INFORMATION SUPPLIED:

####################

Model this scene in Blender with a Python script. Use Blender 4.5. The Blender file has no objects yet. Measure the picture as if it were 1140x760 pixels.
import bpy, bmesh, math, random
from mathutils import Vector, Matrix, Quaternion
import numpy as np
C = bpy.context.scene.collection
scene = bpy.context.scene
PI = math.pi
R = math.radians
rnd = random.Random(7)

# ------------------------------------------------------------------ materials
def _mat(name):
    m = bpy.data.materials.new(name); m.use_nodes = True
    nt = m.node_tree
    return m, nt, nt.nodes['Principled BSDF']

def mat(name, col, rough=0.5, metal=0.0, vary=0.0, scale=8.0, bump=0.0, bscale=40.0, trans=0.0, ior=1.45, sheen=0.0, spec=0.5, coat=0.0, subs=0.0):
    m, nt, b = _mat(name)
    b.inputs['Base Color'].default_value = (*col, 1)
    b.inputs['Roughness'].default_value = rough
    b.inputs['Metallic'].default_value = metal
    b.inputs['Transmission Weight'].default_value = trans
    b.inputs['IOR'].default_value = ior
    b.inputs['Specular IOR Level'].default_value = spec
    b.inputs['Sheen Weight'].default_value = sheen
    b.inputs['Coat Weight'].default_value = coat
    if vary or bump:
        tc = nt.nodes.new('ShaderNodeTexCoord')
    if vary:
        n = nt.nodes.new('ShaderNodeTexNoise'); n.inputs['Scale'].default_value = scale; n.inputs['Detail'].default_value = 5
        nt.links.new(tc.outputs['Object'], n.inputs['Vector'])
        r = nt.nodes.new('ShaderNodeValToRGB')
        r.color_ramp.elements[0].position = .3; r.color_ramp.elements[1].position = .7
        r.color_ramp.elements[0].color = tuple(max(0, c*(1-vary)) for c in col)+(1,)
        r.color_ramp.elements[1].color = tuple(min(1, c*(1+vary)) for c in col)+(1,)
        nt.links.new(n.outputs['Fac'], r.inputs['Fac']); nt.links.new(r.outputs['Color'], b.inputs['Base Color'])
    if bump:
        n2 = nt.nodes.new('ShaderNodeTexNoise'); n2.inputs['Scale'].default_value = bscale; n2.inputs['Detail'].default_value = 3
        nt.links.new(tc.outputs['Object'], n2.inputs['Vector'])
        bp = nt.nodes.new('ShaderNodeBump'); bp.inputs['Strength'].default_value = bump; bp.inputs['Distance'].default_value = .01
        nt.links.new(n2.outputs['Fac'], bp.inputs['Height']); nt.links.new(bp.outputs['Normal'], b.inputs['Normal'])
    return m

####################

EXERCISE DETAILS:
The lines from the top of the data above down to the line containing "return m, nt, nt.nodes['Principled BSDF']" are to be copied exactly; no other line should appear.

SOLUTION TO THIS PROBLEM:
Model this scene in Blender with a Python script. Use Blender 4.5. The Blender file has no objects yet. Measure the picture as if it were 1140x760 pixels.
import bpy, bmesh, math, random
from mathutils import Vector, Matrix, Quaternion
import numpy as np
C = bpy.context.scene.collection
scene = bpy.context.scene
PI = math.pi
R = math.radians
rnd = random.Random(7)

# ------------------------------------------------------------------ materials
def _mat(name):
    m = bpy.data.materials.new(name); m.use_nodes = True
    nt = m.node_tree
    return m, nt, nt.nodes['Principled BSDF']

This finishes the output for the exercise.